++++ Extracted records

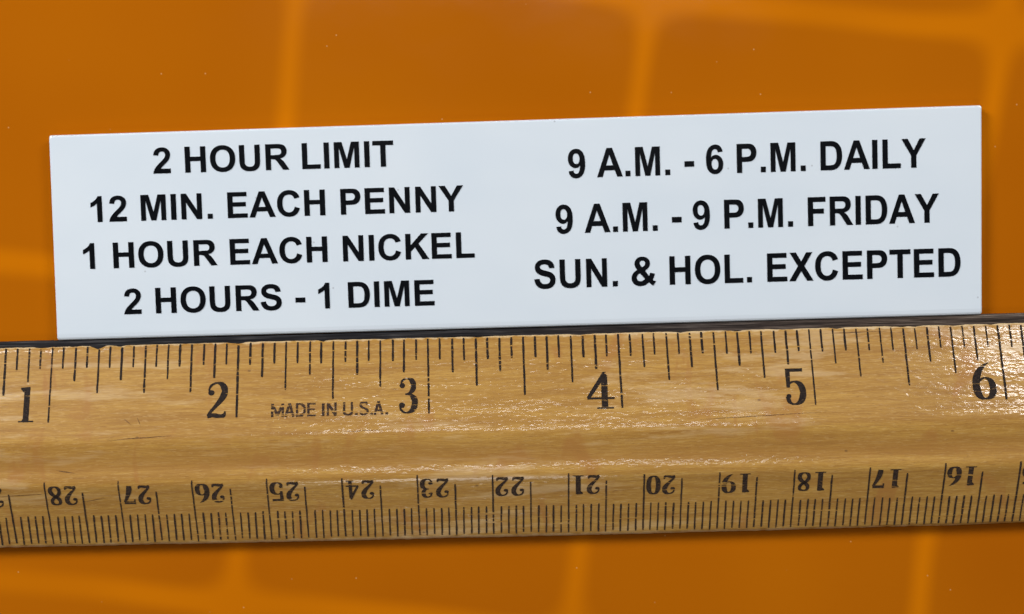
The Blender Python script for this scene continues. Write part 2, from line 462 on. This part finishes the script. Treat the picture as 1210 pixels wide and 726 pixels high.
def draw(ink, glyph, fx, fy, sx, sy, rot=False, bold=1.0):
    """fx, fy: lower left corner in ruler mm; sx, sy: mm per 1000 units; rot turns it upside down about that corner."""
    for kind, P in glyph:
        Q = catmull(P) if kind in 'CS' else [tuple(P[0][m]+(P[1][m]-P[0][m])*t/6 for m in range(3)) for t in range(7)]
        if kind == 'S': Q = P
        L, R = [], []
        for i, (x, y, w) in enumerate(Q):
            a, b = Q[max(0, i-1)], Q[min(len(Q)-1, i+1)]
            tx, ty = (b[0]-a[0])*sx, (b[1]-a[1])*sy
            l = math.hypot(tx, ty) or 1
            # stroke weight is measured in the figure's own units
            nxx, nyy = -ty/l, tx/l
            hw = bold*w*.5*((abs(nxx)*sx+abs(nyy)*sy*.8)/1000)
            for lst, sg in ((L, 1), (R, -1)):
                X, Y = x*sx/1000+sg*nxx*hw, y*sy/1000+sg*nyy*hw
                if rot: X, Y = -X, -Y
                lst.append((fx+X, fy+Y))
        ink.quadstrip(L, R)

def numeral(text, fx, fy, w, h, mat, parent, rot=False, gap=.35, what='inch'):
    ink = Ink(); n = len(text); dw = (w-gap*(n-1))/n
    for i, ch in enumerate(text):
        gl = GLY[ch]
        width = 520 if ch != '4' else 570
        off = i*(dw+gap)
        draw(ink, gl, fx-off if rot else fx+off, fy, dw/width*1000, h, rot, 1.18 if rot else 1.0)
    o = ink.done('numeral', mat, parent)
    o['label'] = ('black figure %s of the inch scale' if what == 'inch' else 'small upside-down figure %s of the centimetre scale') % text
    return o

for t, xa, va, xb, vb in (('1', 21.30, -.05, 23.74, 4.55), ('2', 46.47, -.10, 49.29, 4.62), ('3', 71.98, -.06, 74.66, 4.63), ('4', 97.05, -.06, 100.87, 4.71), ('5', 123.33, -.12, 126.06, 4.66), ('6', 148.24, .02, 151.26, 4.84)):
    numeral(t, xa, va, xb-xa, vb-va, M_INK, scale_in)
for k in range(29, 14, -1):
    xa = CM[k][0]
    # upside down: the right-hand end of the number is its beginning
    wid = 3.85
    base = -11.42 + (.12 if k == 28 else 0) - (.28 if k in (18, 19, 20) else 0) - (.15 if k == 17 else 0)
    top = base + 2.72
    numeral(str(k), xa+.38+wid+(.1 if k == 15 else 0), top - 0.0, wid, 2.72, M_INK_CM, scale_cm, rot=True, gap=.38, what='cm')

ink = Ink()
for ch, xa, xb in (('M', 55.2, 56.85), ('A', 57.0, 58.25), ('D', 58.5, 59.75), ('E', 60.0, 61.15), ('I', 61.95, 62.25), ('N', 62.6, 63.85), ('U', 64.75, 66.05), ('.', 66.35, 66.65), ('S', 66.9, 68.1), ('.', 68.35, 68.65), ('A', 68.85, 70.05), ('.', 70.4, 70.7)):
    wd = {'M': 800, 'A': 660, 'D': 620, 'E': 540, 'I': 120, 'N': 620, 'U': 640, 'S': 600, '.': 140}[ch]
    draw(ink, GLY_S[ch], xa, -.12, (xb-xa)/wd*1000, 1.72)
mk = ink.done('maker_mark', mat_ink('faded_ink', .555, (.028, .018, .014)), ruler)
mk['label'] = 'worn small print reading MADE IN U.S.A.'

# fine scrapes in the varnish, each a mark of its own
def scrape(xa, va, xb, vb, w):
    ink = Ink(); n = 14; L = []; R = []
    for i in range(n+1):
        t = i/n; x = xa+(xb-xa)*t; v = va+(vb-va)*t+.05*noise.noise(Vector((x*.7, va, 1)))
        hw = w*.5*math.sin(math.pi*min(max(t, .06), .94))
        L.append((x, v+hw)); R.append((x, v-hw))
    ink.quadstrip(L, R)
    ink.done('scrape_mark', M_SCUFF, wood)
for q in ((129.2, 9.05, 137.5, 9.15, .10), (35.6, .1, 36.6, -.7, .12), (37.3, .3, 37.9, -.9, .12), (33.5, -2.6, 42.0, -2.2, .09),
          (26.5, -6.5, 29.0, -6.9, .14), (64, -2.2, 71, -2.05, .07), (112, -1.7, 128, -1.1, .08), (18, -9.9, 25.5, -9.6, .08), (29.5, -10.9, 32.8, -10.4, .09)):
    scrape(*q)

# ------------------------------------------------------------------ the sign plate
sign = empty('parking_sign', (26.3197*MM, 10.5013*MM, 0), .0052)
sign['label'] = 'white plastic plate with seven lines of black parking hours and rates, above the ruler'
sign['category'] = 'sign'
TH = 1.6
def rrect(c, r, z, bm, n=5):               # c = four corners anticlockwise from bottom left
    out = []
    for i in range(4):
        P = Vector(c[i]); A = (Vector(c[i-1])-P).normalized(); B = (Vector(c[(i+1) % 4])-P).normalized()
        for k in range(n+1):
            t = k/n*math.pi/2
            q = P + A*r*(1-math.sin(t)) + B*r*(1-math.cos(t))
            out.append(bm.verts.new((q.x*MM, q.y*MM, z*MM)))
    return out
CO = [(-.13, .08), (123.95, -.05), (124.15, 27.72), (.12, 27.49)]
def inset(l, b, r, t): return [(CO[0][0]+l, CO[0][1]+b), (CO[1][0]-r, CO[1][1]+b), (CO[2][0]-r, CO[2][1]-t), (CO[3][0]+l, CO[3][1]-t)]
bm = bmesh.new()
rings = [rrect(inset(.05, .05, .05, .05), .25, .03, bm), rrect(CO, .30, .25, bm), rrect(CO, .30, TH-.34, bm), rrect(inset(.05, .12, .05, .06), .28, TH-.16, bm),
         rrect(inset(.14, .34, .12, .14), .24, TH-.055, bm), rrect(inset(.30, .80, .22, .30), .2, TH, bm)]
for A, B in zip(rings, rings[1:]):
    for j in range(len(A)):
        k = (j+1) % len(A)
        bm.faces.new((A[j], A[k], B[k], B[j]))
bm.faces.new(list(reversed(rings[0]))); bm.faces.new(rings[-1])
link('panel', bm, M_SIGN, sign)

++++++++
++++ Extracted records

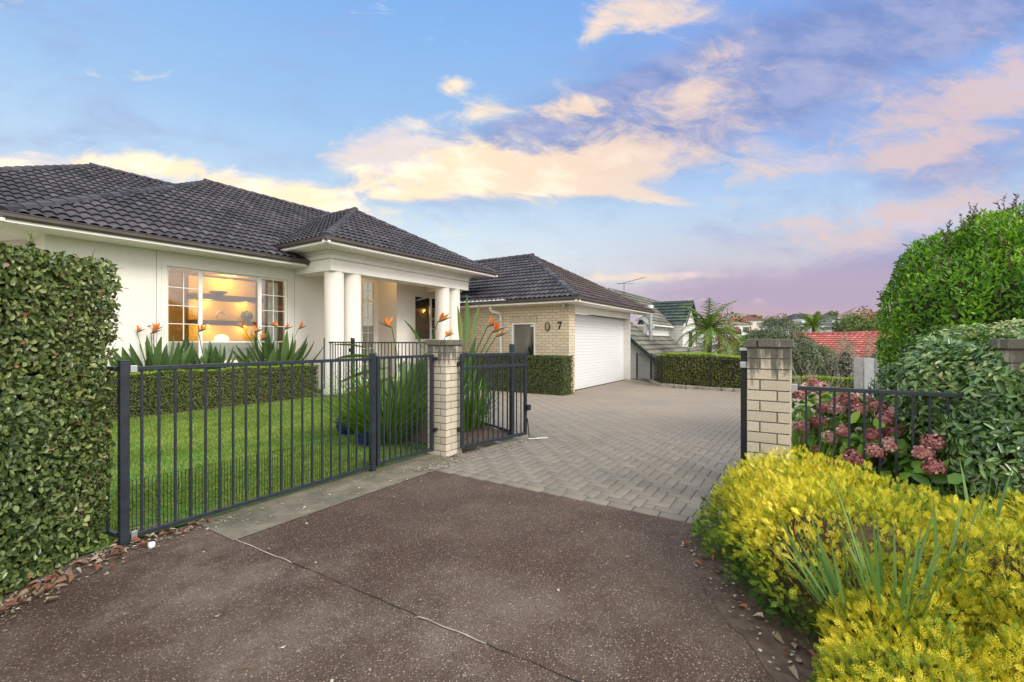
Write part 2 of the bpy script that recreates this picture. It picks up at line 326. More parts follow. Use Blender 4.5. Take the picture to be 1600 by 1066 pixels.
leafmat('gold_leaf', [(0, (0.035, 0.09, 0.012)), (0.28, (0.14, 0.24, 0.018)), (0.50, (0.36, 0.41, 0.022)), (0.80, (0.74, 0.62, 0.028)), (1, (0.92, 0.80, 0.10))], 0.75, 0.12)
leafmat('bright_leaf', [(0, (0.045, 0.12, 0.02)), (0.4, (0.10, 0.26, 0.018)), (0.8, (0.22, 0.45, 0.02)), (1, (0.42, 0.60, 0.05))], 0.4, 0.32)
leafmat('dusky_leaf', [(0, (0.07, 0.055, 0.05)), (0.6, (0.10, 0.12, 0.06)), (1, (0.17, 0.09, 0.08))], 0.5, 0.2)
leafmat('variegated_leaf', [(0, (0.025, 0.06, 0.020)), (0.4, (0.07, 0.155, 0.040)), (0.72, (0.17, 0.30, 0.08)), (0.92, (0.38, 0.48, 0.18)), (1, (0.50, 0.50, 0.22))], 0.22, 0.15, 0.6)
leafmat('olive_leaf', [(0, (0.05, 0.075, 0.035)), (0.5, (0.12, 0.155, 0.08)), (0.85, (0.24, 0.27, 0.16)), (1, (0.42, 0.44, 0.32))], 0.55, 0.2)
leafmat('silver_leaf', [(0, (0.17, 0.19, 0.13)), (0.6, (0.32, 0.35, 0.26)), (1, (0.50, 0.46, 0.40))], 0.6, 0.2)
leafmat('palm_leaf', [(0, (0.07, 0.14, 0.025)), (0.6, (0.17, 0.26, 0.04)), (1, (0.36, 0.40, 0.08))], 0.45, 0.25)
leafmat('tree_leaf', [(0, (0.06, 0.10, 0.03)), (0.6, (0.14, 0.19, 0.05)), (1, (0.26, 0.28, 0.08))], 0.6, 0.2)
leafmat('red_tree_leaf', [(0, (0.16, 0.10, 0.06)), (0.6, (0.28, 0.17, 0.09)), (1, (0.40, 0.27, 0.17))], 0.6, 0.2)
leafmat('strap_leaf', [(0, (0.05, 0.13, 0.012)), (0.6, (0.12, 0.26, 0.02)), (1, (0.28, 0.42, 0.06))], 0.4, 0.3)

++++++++

- [Written task]:
Which lines contain "that"? Copy each of them out.

- [Task output]:
    """fx, fy: lower left corner in ruler mm; sx, sy: mm per 1000 units; rot turns it upside down about that corner."""
Write part 2 of the bpy script that recreates this picture. It picks up at line 326. More parts follow. Use Blender 4.5. Take the picture to be 1600 by 1066 pixels.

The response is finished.